- TASK DETAILS -
Print each line of the listing once more, precisely as given.

::: DATASET CONTENT :::

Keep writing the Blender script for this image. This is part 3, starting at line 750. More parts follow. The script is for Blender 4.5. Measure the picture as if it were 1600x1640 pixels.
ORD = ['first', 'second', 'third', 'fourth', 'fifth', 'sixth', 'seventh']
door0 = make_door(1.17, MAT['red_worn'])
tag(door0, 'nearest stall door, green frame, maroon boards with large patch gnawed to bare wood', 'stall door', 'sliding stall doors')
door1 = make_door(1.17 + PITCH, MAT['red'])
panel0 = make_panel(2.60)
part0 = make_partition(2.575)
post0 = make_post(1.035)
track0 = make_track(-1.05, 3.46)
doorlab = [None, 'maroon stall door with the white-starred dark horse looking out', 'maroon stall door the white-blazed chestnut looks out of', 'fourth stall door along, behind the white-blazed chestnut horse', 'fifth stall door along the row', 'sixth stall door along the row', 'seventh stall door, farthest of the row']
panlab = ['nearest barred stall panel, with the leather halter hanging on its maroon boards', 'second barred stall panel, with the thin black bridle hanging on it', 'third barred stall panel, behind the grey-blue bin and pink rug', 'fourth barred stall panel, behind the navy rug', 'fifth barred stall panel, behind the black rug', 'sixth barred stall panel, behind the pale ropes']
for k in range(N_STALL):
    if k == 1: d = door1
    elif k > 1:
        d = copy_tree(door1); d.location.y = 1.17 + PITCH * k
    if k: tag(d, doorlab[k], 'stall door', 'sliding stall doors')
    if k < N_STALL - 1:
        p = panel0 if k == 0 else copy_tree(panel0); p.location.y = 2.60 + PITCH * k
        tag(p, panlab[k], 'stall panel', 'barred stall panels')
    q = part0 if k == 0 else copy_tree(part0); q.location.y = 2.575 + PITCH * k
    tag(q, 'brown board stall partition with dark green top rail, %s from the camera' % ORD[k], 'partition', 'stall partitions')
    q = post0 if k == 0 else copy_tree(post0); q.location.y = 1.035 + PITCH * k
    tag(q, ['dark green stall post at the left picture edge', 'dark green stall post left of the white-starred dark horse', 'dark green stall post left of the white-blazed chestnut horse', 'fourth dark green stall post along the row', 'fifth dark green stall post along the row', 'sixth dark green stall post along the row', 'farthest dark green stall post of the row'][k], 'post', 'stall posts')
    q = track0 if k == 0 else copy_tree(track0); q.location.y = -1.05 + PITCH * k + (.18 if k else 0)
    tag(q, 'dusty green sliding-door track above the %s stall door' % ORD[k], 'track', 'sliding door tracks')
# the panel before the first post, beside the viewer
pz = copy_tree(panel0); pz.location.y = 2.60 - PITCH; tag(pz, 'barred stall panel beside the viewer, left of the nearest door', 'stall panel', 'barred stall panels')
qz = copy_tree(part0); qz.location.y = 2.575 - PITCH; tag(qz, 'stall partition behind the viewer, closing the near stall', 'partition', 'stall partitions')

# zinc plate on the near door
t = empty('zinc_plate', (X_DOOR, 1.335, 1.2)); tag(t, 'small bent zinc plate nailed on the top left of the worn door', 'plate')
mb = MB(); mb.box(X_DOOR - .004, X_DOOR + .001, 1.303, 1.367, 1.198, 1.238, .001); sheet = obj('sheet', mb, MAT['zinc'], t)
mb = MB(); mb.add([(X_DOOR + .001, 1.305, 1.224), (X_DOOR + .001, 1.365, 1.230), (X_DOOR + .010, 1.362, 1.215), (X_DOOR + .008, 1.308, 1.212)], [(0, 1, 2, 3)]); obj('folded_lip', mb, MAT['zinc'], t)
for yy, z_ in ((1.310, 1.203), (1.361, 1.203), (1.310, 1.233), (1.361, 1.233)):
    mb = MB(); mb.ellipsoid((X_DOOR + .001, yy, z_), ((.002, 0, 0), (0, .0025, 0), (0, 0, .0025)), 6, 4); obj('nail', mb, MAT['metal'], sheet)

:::

- RESULT OF THE TASK -
Keep writing the Blender script for this image. This is part 3, starting at line 750. More parts follow. The script is for Blender 4.5. Measure the picture as if it were 1600x1640 pixels.
ORD = ['first', 'second', 'third', 'fourth', 'fifth', 'sixth', 'seventh']
door0 = make_door(1.17, MAT['red_worn'])
tag(door0, 'nearest stall door, green frame, maroon boards with large patch gnawed to bare wood', 'stall door', 'sliding stall doors')
door1 = make_door(1.17 + PITCH, MAT['red'])
panel0 = make_panel(2.60)
part0 = make_partition(2.575)
post0 = make_post(1.035)
track0 = make_track(-1.05, 3.46)
doorlab = [None, 'maroon stall door with the white-starred dark horse looking out', 'maroon stall door the white-blazed chestnut looks out of', 'fourth stall door along, behind the white-blazed chestnut horse', 'fifth stall door along the row', 'sixth stall door along the row', 'seventh stall door, farthest of the row']
panlab = ['nearest barred stall panel, with the leather halter hanging on its maroon boards', 'second barred stall panel, with the thin black bridle hanging on it', 'third barred stall panel, behind the grey-blue bin and pink rug', 'fourth barred stall panel, behind the navy rug', 'fifth barred stall panel, behind the black rug', 'sixth barred stall panel, behind the pale ropes']
for k in range(N_STALL):
    if k == 1: d = door1
    elif k > 1:
        d = copy_tree(door1); d.location.y = 1.17 + PITCH * k
    if k: tag(d, doorlab[k], 'stall door', 'sliding stall doors')
    if k < N_STALL - 1:
        p = panel0 if k == 0 else copy_tree(panel0); p.location.y = 2.60 + PITCH * k
        tag(p, panlab[k], 'stall panel', 'barred stall panels')
    q = part0 if k == 0 else copy_tree(part0); q.location.y = 2.575 + PITCH * k
    tag(q, 'brown board stall partition with dark green top rail, %s from the camera' % ORD[k], 'partition', 'stall partitions')
    q = post0 if k == 0 else copy_tree(post0); q.location.y = 1.035 + PITCH * k
    tag(q, ['dark green stall post at the left picture edge', 'dark green stall post left of the white-starred dark horse', 'dark green stall post left of the white-blazed chestnut horse', 'fourth dark green stall post along the row', 'fifth dark green stall post along the row', 'sixth dark green stall post along the row', 'farthest dark green stall post of the row'][k], 'post', 'stall posts')
    q = track0 if k == 0 else copy_tree(track0); q.location.y = -1.05 + PITCH * k + (.18 if k else 0)
    tag(q, 'dusty green sliding-door track above the %s stall door' % ORD[k], 'track', 'sliding door tracks')
# the panel before the first post, beside the viewer
pz = copy_tree(panel0); pz.location.y = 2.60 - PITCH; tag(pz, 'barred stall panel beside the viewer, left of the nearest door', 'stall panel', 'barred stall panels')
qz = copy_tree(part0); qz.location.y = 2.575 - PITCH; tag(qz, 'stall partition behind the viewer, closing the near stall', 'partition', 'stall partitions')

# zinc plate on the near door
t = empty('zinc_plate', (X_DOOR, 1.335, 1.2)); tag(t, 'small bent zinc plate nailed on the top left of the worn door', 'plate')
mb = MB(); mb.box(X_DOOR - .004, X_DOOR + .001, 1.303, 1.367, 1.198, 1.238, .001); sheet = obj('sheet', mb, MAT['zinc'], t)
mb = MB(); mb.add([(X_DOOR + .001, 1.305, 1.224), (X_DOOR + .001, 1.365, 1.230), (X_DOOR + .010, 1.362, 1.215), (X_DOOR + .008, 1.308, 1.212)], [(0, 1, 2, 3)]); obj('folded_lip', mb, MAT['zinc'], t)
for yy, z_ in ((1.310, 1.203), (1.361, 1.203), (1.310, 1.233), (1.361, 1.233)):
    mb = MB(); mb.ellipsoid((X_DOOR + .001, yy, z_), ((.002, 0, 0), (0, .0025, 0), (0, 0, .0025)), 6, 4); obj('nail', mb, MAT['metal'], sheet)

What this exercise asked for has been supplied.